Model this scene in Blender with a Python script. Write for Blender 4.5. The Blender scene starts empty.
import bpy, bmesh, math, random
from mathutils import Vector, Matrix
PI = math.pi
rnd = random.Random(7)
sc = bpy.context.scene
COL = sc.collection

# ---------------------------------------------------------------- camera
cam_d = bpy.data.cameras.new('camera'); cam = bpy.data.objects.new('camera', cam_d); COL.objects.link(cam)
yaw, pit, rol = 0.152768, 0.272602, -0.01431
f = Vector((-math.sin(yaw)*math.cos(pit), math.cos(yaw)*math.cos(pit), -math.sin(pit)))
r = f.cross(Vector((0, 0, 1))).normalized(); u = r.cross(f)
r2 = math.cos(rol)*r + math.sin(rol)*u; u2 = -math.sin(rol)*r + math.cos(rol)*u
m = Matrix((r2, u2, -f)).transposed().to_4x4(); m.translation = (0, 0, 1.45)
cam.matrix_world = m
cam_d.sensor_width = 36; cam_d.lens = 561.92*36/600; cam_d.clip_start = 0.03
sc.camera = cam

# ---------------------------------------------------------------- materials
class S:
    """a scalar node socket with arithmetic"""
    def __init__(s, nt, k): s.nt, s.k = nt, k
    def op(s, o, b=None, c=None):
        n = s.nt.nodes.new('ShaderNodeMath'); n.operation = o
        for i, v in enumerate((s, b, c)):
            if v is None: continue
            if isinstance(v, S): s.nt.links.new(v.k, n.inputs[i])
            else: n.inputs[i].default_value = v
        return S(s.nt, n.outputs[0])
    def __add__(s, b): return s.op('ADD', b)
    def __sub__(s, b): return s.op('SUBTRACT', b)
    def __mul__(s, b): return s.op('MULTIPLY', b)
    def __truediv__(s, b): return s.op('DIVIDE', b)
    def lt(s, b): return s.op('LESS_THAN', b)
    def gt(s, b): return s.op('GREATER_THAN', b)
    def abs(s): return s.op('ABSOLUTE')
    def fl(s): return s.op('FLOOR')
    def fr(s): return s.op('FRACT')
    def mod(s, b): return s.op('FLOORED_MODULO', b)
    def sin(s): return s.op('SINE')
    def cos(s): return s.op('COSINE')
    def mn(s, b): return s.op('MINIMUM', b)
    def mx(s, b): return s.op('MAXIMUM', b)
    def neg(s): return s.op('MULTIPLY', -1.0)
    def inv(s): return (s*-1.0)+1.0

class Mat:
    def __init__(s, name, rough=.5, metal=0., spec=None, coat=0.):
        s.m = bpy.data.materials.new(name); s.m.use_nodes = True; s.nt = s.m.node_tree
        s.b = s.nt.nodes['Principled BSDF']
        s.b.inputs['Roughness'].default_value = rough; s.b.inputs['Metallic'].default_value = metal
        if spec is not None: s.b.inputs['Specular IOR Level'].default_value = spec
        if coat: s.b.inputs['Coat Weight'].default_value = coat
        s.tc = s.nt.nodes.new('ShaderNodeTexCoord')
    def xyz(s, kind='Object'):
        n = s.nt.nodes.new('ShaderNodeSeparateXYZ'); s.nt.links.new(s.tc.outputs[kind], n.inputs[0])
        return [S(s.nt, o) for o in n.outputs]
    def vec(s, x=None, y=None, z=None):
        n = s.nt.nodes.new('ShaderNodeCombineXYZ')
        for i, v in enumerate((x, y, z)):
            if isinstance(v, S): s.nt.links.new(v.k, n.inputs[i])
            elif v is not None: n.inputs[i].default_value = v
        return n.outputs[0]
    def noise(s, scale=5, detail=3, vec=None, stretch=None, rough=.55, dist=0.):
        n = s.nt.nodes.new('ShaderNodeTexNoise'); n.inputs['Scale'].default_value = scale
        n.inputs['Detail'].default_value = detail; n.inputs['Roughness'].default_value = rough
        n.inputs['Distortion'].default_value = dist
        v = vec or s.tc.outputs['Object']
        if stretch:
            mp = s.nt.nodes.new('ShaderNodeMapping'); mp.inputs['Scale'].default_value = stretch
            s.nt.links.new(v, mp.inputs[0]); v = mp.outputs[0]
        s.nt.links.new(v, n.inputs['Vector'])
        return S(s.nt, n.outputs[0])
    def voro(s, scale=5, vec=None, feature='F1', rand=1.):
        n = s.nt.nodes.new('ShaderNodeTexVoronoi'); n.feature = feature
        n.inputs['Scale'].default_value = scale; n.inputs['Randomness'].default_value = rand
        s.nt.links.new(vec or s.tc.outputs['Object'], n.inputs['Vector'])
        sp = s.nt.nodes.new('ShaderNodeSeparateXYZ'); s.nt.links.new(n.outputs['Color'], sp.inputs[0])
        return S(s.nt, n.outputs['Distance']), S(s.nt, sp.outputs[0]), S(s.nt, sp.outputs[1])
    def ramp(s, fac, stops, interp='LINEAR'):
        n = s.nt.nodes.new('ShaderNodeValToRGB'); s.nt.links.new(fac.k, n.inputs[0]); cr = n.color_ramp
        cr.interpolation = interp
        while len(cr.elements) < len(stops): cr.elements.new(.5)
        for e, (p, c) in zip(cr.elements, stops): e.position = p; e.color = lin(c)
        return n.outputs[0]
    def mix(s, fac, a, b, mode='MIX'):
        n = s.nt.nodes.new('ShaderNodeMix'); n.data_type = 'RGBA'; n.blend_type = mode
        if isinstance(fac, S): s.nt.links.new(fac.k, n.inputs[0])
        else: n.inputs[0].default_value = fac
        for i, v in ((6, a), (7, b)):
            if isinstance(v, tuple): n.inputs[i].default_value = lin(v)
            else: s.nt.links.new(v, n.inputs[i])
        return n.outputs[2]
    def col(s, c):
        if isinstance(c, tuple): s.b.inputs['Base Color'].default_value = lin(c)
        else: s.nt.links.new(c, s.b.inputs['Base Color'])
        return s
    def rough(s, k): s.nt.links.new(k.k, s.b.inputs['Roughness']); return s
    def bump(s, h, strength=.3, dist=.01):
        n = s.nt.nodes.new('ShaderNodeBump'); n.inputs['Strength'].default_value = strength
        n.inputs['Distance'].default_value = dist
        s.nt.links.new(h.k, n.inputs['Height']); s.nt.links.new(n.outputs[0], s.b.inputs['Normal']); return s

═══

* [What the task requires]: Gather each line of the listing containing the word "with" and show it.

* [Exercise response]:
Model this scene in Blender with a Python script. Write for Blender 4.5. The Blender scene starts empty.
    """a scalar node socket with arithmetic"""